Stage 3 - Load Postback Data

The load postback data stage also only happens when the page has been posted back. A server control can indicate that it is interested in examining the posted back data by implementing the IPostBackDataHandler interface. In this stage in the page life cycle, the Page class enumerates the posted back form fields, and searches for the corresponding server control. If it finds the control, it checks to see if the control implements the IPostBackDataHandler interface. If it does, it hands off the appropriate postback data to the server control by calling the control's LoadPostData() method. The server control would then update its state based on this postback data.
To help clarify things, let's look at a simple example. One nice thing about ASP.NET is that the Web controls in a Web Form remember their values across postback. That is, if you have a TextBox Web control on a page and the user enters some value into the TextBox and posts back the page, the TextBox's Text property is automatically updated to the user's entered value. This happens because the TextBox Web control implements the IPostBackDataHandler interface, and the Page class hands off the appropriate value to the TextBox class, which then updates its Text property.
To concretize things, imagine that we have an ASP.NET Web page with a TextBox whose ID property is set to txtName. When the page is first visited, the following HTML will be rendered for the TextBox: <input type="text" id="txtName" name="txtName" />. When the user enters a value into this TextBox (such as, "Hello, World!") and submits the form, the browser will make a request to the same ASP.NET Web page, passing the form field values back in the HTTP POST headers. These include the hidden form field values (such as __VIEWSTATE), along with the value from the txtName TextBox.
When the ASP.NET Web page is posted back in the load postback data stage, the Page class sees that one of the posted back form fields corresponds to theIPostBackDataHandler interface. There is such a control in the hierarchy, so the TextBox's LoadPostData() method is invoked, passing in the value the user entered into the TextBox ("Hello, World!"). The TextBox's LoadPostData() method simply assigns this passed in value to its Text property.
Notice that in our discussion on the load postback data stage, there was no mention of view state. You might naturally be wondering, therefore, why I bothered to mention the load postback data stage in an article about view state. The reason is to note the absence of view state in this stage. It is a common misconception among developers that view state is somehow responsible for having TextBoxes, CheckBoxes, DropDownLists, and other Web controls remember their values across postback. This is not the case, as the values are identified via posted back form field values, and assigned in the LoadPostData() method for those controls that implement IPostBackDataHandler.

Stage 4 - Load

This is the stage with which all ASP.NET developers are familiar, as we've all created an event handler for a page's Load event (Page_Load). When the Load event fires, the view state has been loaded (from stage 2, Load View State), along with the postback data (from stage 3, Load Postback Data). If the page has been posted back, when the Load event fires we know that the page has been restored to its state from the previous page visit.

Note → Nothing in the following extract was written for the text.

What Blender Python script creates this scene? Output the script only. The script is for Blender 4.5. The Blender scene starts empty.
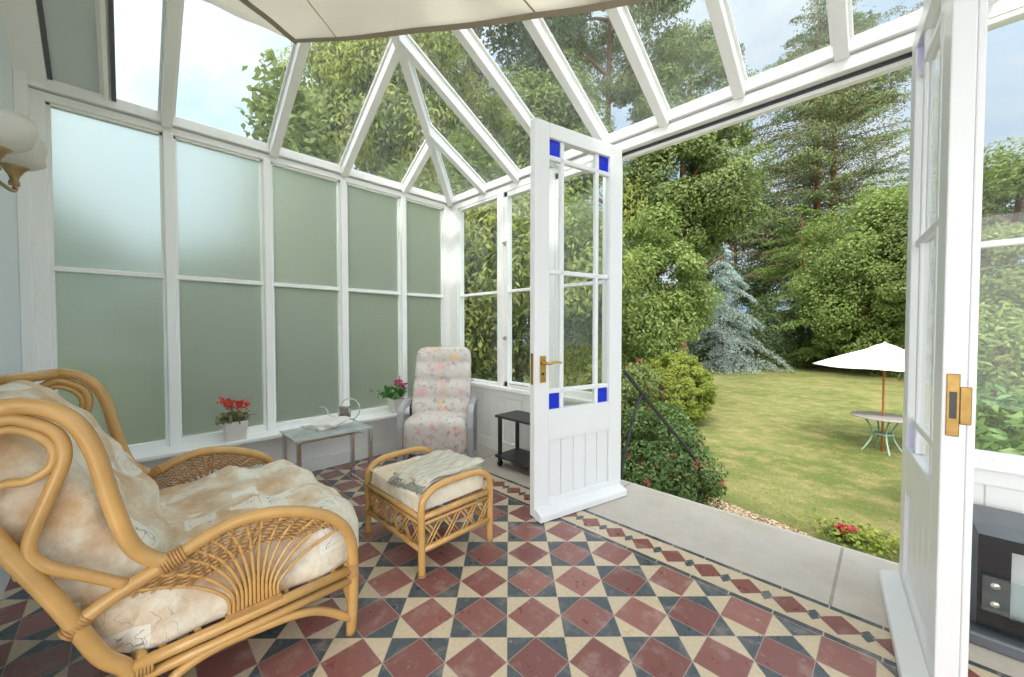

Stage 5 - Raise Postback Event

Certain server controls raise events with respect to changes that occurred between postbacks. For example, the DropDownList Web control has a SelectedIndexChanged event, which fires if the DropDownList's SelectedIndex has changed from the SelectedIndex value in the previous page load. Another example: if the Web Form was posted back due to a Button Web control being clicked, the Button's Click event is fired during this stage.
There are two flavors of postback events. The first is a changed event. This event fires when some piece of data is changed between postbacks. An example is the DropDownListsSelectedIndexChanged event, or the TextBox's TextChanged event. Server controls that provide changed events must implement the IPostBackDataHandler interface. The other flavor of postback events is the raised event. These are events that are raised by the server control for whatever reason the control sees fit. For example, the Button Web control raises the Click event when it is clicked, and the Calendar control raises the VisibleMonthChanged event when the user moves to another month. Controls that fire raised events must implement the IPostBackEventHandler interface.
Since this stage inspects postback data to determine if any events need to be raised, the stage only occurs when the page has been posted back. As with the load postback data stage, the raise postback event stage does not use view state information at all. Whether or not an event is raised depends on the data posted back in the form fields.

Stage 6 - Save View State

In the save view state stage, the Page class constructs the page's view state, which represents the state that must persist across postbacks. The page accomplishes this by recursively calling the SaveViewState() method of the controls in its control hierarchy. This combined, saved state is then serialized into a base-64 encoded string. In stage 7, when the page's Web Form is rendered, the view state is persisted in the page as a hidden form field.

Stage 7 - Render

In the render stage the HTML that is emitted to the client requesting the page is generated. The Page class accomplishes this by recursively invoking the RenderControl() method of each of the controls in its hierarchy.
These seven stages are the most important stages with respect to understanding view state. (Note that I did omit a couple of stages, such as the PreRender and Unload stages.) As you continue through the article, keep in mind that every single time an ASP.NET Web page is requested, it proceeds through these series of stages.